Word for word, quote all of the material, omitting the pictures.

> _Supplied data_

***

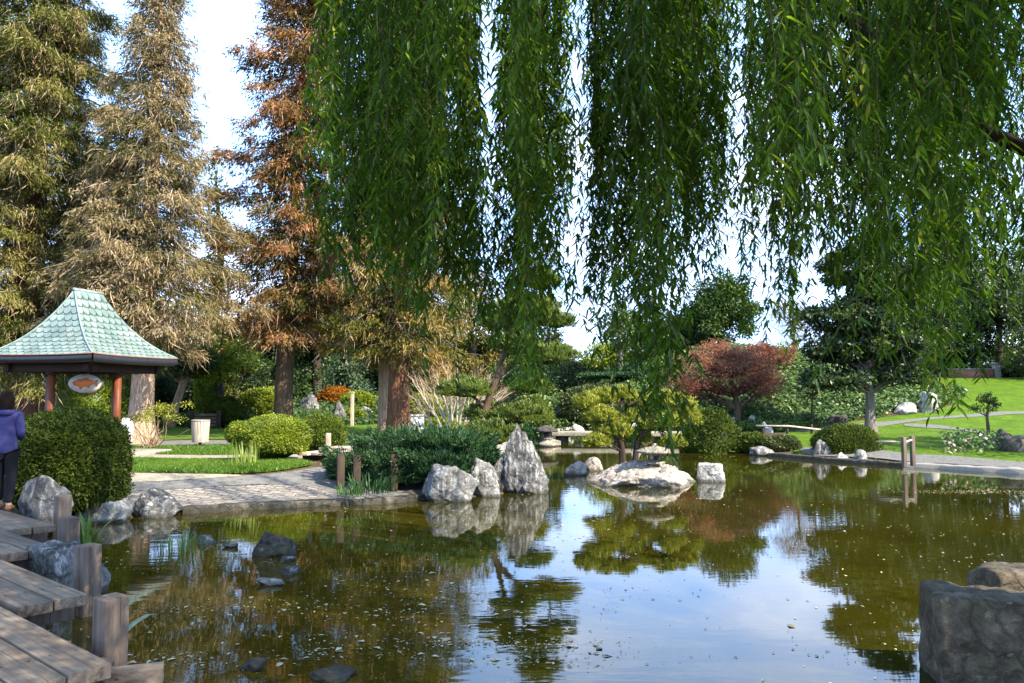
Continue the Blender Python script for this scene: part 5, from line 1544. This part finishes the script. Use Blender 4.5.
# ------------------------------------------------------------------ pavilion
Fc = Vector((-10.5, 20.0, 0)); e1 = Vector((.235, .972, 0)); e2 = Vector((-.972, .235, 0)); SL = 3.3
ZE = 3.12
cen = Fc + e1 * SL / 2 + e2 * SL / 2
pav = thing('pavilion', 'open garden pavilion with flared green copper roof and red brown posts', 'pavilion', (cen.x, cen.y, 0))
def LP(a, b, z): return (e1 * a + e2 * b) + Vector((0, 0, z))          # local point, a along e1, b along e2, from the centre
h = SL / 2
rl = .50
def roof_profile(t): return ZE + (4.92 - ZE) * (.48 * t + .52 * t ** 2.4)
def roof_face(corner_a, corner_b, top_a, top_b, ulen):
    nu, nv = 20, 16
    V = []
    for j in range(nv + 1):
        t = j / nv
        A = Vector(corner_a).lerp(Vector(top_a), t); B = Vector(corner_b).lerp(Vector(top_b), t)
        for i in range(nu + 1):
            s_ = i / nu
            p = A.lerp(B, s_); lift = .03 * (abs(s_ - .5) * 2) ** 3 * (1 - t) ** 2
            V.append((p.x, p.y, roof_profile(t) + lift))
    Q = [[j * (nu + 1) + i, j * (nu + 1) + i + 1, (j + 1) * (nu + 1) + i + 1, (j + 1) * (nu + 1) + i] for j in range(nv) for i in range(nu)]
    UV = []
    for j in range(nv + 1):
        t = j / nv
        w = (Vector(corner_a) - Vector(corner_b)).length * (1 - t) + (Vector(top_a) - Vector(top_b)).length * t
        ln = 0
        for i in range(nu + 1): UV.append((((i / nu) - .5) * w / .235, t * 12.0))
    return V, Q, UV
C4 = {'F': LP(-h, -h, 0), 'R': LP(h, -h, 0), 'B': LP(h, h, 0), 'L': LP(-h, h, 0)}
T1, T2 = LP(-rl, 0, 0), LP(rl, 0, 0)
allV, allQ, allUV = [], [], []
for a, b, ta, tb in (('L', 'F', T1 + e2 * .05, T1 - e2 * .05), ('F', 'R', T1 - e2 * .05, T2 - e2 * .05), ('R', 'B', T2 - e2 * .05, T2 + e2 * .05), ('B', 'L', T2 + e2 * .05, T1 + e2 * .05)):
    V, Q, UV = roof_face(C4[a], C4[b], ta, tb, 1)
    o_ = len(allV); allV += V; allUV += UV; allQ += [[k + o_ for k in q] for q in Q]
me = bpy.data.meshes.new('roof'); me.from_pydata(allV, [], allQ)
uvl = me.uv_layers.new(name='UVMap')
for lp in me.loops: uvl.data[lp.index].uv = allUV[lp.vertex_index]
me.polygons.foreach_set('use_smooth', np.ones(len(me.polygons), bool))
me.materials.append(M['shingle'])
roof = bpy.data.objects.new('roof', me); COL.objects.link(roof); roof.parent = pav
m = MB(); m.tube([LP(-rl - .04, 0, 4.95), LP(rl + .04, 0, 4.95)], .05, 8); m.build('ridge_cap', M['verdigris'], roof, True)
for k_, (c_, t_) in {'F': ('F', T1), 'R': ('R', T2), 'B': ('B', T2), 'L': ('L', T1)}.items():
    m = MB(); pts = []
    for j in range(13):
        t = j / 12; q = C4[c_].lerp(t_, t); pts.append((q.x, q.y, roof_profile(t) + .03 * (1 - t) ** 2 + .012))
    m.tube(pts, .024, 6); m.build('hip_cap', M['verdigris'], roof, True)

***

> _Exercise solution_
Continue the Blender Python script for this scene: part 5, from line 1544. This part finishes the script. Use Blender 4.5.
# ------------------------------------------------------------------ pavilion
Fc = Vector((-10.5, 20.0, 0)); e1 = Vector((.235, .972, 0)); e2 = Vector((-.972, .235, 0)); SL = 3.3
ZE = 3.12
cen = Fc + e1 * SL / 2 + e2 * SL / 2
pav = thing('pavilion', 'open garden pavilion with flared green copper roof and red brown posts', 'pavilion', (cen.x, cen.y, 0))
def LP(a, b, z): return (e1 * a + e2 * b) + Vector((0, 0, z))          # local point, a along e1, b along e2, from the centre
h = SL / 2
rl = .50
def roof_profile(t): return ZE + (4.92 - ZE) * (.48 * t + .52 * t ** 2.4)
def roof_face(corner_a, corner_b, top_a, top_b, ulen):
    nu, nv = 20, 16
    V = []
    for j in range(nv + 1):
        t = j / nv
        A = Vector(corner_a).lerp(Vector(top_a), t); B = Vector(corner_b).lerp(Vector(top_b), t)
        for i in range(nu + 1):
            s_ = i / nu
            p = A.lerp(B, s_); lift = .03 * (abs(s_ - .5) * 2) ** 3 * (1 - t) ** 2
            V.append((p.x, p.y, roof_profile(t) + lift))
    Q = [[j * (nu + 1) + i, j * (nu + 1) + i + 1, (j + 1) * (nu + 1) + i + 1, (j + 1) * (nu + 1) + i] for j in range(nv) for i in range(nu)]
    UV = []
    for j in range(nv + 1):
        t = j / nv
        w = (Vector(corner_a) - Vector(corner_b)).length * (1 - t) + (Vector(top_a) - Vector(top_b)).length * t
        ln = 0
        for i in range(nu + 1): UV.append((((i / nu) - .5) * w / .235, t * 12.0))
    return V, Q, UV
C4 = {'F': LP(-h, -h, 0), 'R': LP(h, -h, 0), 'B': LP(h, h, 0), 'L': LP(-h, h, 0)}
T1, T2 = LP(-rl, 0, 0), LP(rl, 0, 0)
allV, allQ, allUV = [], [], []
for a, b, ta, tb in (('L', 'F', T1 + e2 * .05, T1 - e2 * .05), ('F', 'R', T1 - e2 * .05, T2 - e2 * .05), ('R', 'B', T2 - e2 * .05, T2 + e2 * .05), ('B', 'L', T2 + e2 * .05, T1 + e2 * .05)):
    V, Q, UV = roof_face(C4[a], C4[b], ta, tb, 1)
    o_ = len(allV); allV += V; allUV += UV; allQ += [[k + o_ for k in q] for q in Q]
me = bpy.data.meshes.new('roof'); me.from_pydata(allV, [], allQ)
uvl = me.uv_layers.new(name='UVMap')
for lp in me.loops: uvl.data[lp.index].uv = allUV[lp.vertex_index]
me.polygons.foreach_set('use_smooth', np.ones(len(me.polygons), bool))
me.materials.append(M['shingle'])
roof = bpy.data.objects.new('roof', me); COL.objects.link(roof); roof.parent = pav
m = MB(); m.tube([LP(-rl - .04, 0, 4.95), LP(rl + .04, 0, 4.95)], .05, 8); m.build('ridge_cap', M['verdigris'], roof, True)
for k_, (c_, t_) in {'F': ('F', T1), 'R': ('R', T2), 'B': ('B', T2), 'L': ('L', T1)}.items():
    m = MB(); pts = []
    for j in range(13):
        t = j / 12; q = C4[c_].lerp(t_, t); pts.append((q.x, q.y, roof_profile(t) + .03 * (1 - t) ** 2 + .012))
    m.tube(pts, .024, 6); m.build('hip_cap', M['verdigris'], roof, True)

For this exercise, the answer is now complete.